§ **Objective**: Begin with the line that contains "Reconstruct this image" and end with the line that contains "bg = w.node_tree.nodes['Background'];": copy that span of lines exactly, and nothing outside it.

(Entries with scene source code)

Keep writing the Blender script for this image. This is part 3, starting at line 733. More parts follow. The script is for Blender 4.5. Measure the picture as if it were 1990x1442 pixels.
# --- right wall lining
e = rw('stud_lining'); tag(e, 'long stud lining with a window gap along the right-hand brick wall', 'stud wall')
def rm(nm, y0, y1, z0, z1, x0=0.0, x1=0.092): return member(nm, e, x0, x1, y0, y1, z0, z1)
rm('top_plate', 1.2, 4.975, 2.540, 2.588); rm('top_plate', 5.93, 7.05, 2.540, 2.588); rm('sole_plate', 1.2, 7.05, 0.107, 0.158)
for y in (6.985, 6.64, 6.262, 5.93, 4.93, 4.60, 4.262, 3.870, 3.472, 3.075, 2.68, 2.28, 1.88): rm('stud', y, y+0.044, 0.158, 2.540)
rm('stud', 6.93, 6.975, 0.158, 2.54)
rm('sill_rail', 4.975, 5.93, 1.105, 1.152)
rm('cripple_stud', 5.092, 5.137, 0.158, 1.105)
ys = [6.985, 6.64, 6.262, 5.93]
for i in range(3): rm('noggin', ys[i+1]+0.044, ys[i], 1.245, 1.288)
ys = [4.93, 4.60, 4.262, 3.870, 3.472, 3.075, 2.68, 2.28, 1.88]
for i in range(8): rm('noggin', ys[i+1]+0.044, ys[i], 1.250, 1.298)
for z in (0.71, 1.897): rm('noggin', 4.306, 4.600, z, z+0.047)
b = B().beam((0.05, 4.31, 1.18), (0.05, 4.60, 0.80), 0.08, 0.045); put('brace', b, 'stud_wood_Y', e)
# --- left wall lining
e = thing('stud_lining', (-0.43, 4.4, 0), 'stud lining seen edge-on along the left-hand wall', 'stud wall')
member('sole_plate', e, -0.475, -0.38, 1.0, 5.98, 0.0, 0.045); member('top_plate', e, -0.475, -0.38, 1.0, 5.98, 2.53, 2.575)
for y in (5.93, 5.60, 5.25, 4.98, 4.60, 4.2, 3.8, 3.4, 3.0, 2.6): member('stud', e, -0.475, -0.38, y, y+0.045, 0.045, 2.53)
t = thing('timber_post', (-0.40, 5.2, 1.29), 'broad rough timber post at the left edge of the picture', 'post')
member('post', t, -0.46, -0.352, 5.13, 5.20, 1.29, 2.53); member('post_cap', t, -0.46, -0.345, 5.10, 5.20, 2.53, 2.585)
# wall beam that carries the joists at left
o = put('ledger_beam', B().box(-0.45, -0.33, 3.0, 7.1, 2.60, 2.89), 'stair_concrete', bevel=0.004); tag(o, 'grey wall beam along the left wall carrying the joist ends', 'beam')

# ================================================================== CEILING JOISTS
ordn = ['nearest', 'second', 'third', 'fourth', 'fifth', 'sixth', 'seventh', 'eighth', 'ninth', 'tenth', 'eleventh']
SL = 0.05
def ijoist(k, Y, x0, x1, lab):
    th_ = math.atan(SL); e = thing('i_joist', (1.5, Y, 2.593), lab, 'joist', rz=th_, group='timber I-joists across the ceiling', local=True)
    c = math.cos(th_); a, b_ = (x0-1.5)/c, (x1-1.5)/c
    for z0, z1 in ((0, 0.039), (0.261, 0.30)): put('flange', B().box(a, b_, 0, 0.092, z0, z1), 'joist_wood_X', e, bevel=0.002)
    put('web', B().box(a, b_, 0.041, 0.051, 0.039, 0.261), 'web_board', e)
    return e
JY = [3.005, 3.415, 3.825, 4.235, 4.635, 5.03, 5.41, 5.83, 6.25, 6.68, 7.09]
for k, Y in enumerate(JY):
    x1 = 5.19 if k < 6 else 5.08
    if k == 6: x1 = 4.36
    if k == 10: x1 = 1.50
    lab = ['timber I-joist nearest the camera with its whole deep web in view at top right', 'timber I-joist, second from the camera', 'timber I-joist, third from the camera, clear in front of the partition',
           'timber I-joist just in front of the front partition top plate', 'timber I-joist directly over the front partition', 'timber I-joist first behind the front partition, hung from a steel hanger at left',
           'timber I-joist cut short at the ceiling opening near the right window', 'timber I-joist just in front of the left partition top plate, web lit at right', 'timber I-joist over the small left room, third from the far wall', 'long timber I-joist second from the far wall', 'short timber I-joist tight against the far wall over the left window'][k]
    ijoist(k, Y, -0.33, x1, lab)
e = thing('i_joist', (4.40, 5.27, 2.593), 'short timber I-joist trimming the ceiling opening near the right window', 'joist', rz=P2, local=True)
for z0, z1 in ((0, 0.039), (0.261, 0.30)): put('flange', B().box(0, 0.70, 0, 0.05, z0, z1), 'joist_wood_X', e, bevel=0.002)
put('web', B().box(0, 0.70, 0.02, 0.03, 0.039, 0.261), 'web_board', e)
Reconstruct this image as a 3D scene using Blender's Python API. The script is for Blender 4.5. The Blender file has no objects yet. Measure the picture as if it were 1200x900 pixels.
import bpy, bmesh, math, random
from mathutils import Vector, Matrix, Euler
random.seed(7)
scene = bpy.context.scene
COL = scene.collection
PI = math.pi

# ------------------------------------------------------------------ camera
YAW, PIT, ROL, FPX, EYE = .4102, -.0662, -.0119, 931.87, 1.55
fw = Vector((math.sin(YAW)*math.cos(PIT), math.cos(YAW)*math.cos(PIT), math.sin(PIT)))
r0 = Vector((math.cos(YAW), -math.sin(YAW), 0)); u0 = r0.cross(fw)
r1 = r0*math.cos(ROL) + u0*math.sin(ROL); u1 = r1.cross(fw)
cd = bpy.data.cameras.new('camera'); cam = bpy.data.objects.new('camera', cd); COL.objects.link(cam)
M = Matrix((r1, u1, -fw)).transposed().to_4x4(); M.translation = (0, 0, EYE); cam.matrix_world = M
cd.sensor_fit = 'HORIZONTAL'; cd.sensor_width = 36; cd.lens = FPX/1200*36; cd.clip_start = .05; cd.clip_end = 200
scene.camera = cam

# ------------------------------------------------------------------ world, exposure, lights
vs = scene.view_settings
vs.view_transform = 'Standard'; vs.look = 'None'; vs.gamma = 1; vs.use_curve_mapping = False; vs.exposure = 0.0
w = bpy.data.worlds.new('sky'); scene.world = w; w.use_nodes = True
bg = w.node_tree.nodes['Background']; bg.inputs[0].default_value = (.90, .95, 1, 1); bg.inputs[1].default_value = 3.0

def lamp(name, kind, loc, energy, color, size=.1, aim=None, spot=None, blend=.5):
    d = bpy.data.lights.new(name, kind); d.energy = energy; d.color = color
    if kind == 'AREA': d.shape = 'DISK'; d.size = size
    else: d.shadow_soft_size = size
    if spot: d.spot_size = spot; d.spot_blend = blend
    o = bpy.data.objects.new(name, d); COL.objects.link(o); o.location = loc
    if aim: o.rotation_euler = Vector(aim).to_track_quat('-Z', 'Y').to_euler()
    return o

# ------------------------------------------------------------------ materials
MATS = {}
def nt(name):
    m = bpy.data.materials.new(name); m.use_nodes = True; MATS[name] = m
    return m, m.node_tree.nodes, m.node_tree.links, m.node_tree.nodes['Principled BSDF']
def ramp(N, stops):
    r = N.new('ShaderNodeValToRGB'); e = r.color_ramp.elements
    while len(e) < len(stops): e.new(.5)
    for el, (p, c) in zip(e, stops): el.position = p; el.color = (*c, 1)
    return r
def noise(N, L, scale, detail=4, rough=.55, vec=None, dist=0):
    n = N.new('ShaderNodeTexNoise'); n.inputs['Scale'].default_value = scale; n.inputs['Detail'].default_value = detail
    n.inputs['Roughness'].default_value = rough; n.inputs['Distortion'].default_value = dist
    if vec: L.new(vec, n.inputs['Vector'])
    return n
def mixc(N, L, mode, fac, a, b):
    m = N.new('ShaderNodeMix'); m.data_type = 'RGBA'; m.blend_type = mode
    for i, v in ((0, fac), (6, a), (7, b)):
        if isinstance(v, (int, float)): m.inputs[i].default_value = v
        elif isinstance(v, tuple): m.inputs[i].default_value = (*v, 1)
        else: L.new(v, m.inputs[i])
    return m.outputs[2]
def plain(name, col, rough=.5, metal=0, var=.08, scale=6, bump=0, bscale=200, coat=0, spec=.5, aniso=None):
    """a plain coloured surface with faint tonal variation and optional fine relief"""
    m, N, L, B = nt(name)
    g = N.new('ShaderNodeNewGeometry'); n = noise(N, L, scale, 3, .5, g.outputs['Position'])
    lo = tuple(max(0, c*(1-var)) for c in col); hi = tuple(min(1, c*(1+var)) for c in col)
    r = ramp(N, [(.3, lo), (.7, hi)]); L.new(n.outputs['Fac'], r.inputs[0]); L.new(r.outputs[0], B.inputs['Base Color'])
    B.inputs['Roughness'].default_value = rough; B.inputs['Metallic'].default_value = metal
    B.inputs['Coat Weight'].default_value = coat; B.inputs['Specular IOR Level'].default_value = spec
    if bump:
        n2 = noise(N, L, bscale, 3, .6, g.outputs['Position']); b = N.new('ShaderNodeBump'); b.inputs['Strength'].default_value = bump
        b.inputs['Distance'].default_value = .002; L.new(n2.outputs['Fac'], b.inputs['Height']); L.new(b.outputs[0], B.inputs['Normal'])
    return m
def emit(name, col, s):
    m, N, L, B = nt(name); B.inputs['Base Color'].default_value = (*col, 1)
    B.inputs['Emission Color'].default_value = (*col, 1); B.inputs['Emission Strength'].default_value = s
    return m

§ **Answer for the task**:
Reconstruct this image as a 3D scene using Blender's Python API. The script is for Blender 4.5. The Blender file has no objects yet. Measure the picture as if it were 1200x900 pixels.
import bpy, bmesh, math, random
from mathutils import Vector, Matrix, Euler
random.seed(7)
scene = bpy.context.scene
COL = scene.collection
PI = math.pi

# ------------------------------------------------------------------ camera
YAW, PIT, ROL, FPX, EYE = .4102, -.0662, -.0119, 931.87, 1.55
fw = Vector((math.sin(YAW)*math.cos(PIT), math.cos(YAW)*math.cos(PIT), math.sin(PIT)))
r0 = Vector((math.cos(YAW), -math.sin(YAW), 0)); u0 = r0.cross(fw)
r1 = r0*math.cos(ROL) + u0*math.sin(ROL); u1 = r1.cross(fw)
cd = bpy.data.cameras.new('camera'); cam = bpy.data.objects.new('camera', cd); COL.objects.link(cam)
M = Matrix((r1, u1, -fw)).transposed().to_4x4(); M.translation = (0, 0, EYE); cam.matrix_world = M
cd.sensor_fit = 'HORIZONTAL'; cd.sensor_width = 36; cd.lens = FPX/1200*36; cd.clip_start = .05; cd.clip_end = 200
scene.camera = cam

# ------------------------------------------------------------------ world, exposure, lights
vs = scene.view_settings
vs.view_transform = 'Standard'; vs.look = 'None'; vs.gamma = 1; vs.use_curve_mapping = False; vs.exposure = 0.0
w = bpy.data.worlds.new('sky'); scene.world = w; w.use_nodes = True
bg = w.node_tree.nodes['Background']; bg.inputs[0].default_value = (.90, .95, 1, 1); bg.inputs[1].default_value = 3.0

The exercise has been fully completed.